Print all records exactly, leaving nothing out.

* 3D scene scripts *
########

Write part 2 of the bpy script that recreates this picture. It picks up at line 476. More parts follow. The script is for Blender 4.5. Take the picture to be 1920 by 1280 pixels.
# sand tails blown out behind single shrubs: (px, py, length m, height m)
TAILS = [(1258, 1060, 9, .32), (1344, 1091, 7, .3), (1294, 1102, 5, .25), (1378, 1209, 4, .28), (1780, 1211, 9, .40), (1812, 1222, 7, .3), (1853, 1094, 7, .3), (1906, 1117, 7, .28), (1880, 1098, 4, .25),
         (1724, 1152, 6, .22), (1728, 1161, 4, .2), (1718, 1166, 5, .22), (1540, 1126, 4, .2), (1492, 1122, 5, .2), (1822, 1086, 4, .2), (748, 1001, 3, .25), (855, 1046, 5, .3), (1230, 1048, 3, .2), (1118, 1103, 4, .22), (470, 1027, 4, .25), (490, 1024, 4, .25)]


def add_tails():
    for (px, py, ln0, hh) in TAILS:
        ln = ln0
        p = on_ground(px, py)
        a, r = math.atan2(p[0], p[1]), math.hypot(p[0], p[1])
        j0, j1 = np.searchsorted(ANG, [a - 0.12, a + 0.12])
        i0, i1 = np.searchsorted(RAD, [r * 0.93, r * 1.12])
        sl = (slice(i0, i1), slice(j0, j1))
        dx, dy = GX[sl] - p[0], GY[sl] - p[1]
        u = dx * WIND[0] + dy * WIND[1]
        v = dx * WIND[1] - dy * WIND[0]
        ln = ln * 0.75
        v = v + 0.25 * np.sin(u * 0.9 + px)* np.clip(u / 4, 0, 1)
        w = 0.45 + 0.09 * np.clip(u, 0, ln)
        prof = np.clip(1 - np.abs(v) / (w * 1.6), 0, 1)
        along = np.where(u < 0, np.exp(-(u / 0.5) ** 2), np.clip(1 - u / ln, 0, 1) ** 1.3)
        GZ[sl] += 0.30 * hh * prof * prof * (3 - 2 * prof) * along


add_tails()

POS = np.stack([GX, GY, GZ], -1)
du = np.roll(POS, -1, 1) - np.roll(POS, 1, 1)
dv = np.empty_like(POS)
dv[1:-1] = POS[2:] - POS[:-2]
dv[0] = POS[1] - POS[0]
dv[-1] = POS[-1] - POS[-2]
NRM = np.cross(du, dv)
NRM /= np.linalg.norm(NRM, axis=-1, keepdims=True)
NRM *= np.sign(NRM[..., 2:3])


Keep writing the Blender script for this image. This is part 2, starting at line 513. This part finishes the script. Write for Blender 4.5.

########

* Answer to this exercise *
Write part 2 of the bpy script that recreates this picture. It picks up at line 476. More parts follow. The script is for Blender 4.5. Take the picture to be 1920 by 1280 pixels.
# sand tails blown out behind single shrubs: (px, py, length m, height m)
TAILS = [(1258, 1060, 9, .32), (1344, 1091, 7, .3), (1294, 1102, 5, .25), (1378, 1209, 4, .28), (1780, 1211, 9, .40), (1812, 1222, 7, .3), (1853, 1094, 7, .3), (1906, 1117, 7, .28), (1880, 1098, 4, .25),
         (1724, 1152, 6, .22), (1728, 1161, 4, .2), (1718, 1166, 5, .22), (1540, 1126, 4, .2), (1492, 1122, 5, .2), (1822, 1086, 4, .2), (748, 1001, 3, .25), (855, 1046, 5, .3), (1230, 1048, 3, .2), (1118, 1103, 4, .22), (470, 1027, 4, .25), (490, 1024, 4, .25)]


def add_tails():
    for (px, py, ln0, hh) in TAILS:
        ln = ln0
        p = on_ground(px, py)
        a, r = math.atan2(p[0], p[1]), math.hypot(p[0], p[1])
        j0, j1 = np.searchsorted(ANG, [a - 0.12, a + 0.12])
        i0, i1 = np.searchsorted(RAD, [r * 0.93, r * 1.12])
        sl = (slice(i0, i1), slice(j0, j1))
        dx, dy = GX[sl] - p[0], GY[sl] - p[1]
        u = dx * WIND[0] + dy * WIND[1]
        v = dx * WIND[1] - dy * WIND[0]
        ln = ln * 0.75
        v = v + 0.25 * np.sin(u * 0.9 + px)* np.clip(u / 4, 0, 1)
        w = 0.45 + 0.09 * np.clip(u, 0, ln)
        prof = np.clip(1 - np.abs(v) / (w * 1.6), 0, 1)
        along = np.where(u < 0, np.exp(-(u / 0.5) ** 2), np.clip(1 - u / ln, 0, 1) ** 1.3)
        GZ[sl] += 0.30 * hh * prof * prof * (3 - 2 * prof) * along


add_tails()

POS = np.stack([GX, GY, GZ], -1)
du = np.roll(POS, -1, 1) - np.roll(POS, 1, 1)
dv = np.empty_like(POS)
dv[1:-1] = POS[2:] - POS[:-2]
dv[0] = POS[1] - POS[0]
dv[-1] = POS[-1] - POS[-2]
NRM = np.cross(du, dv)
NRM /= np.linalg.norm(NRM, axis=-1, keepdims=True)
NRM *= np.sign(NRM[..., 2:3])


Keep writing the Blender script for this image. This is part 2, starting at line 513. This part finishes the script. Write for Blender 4.5.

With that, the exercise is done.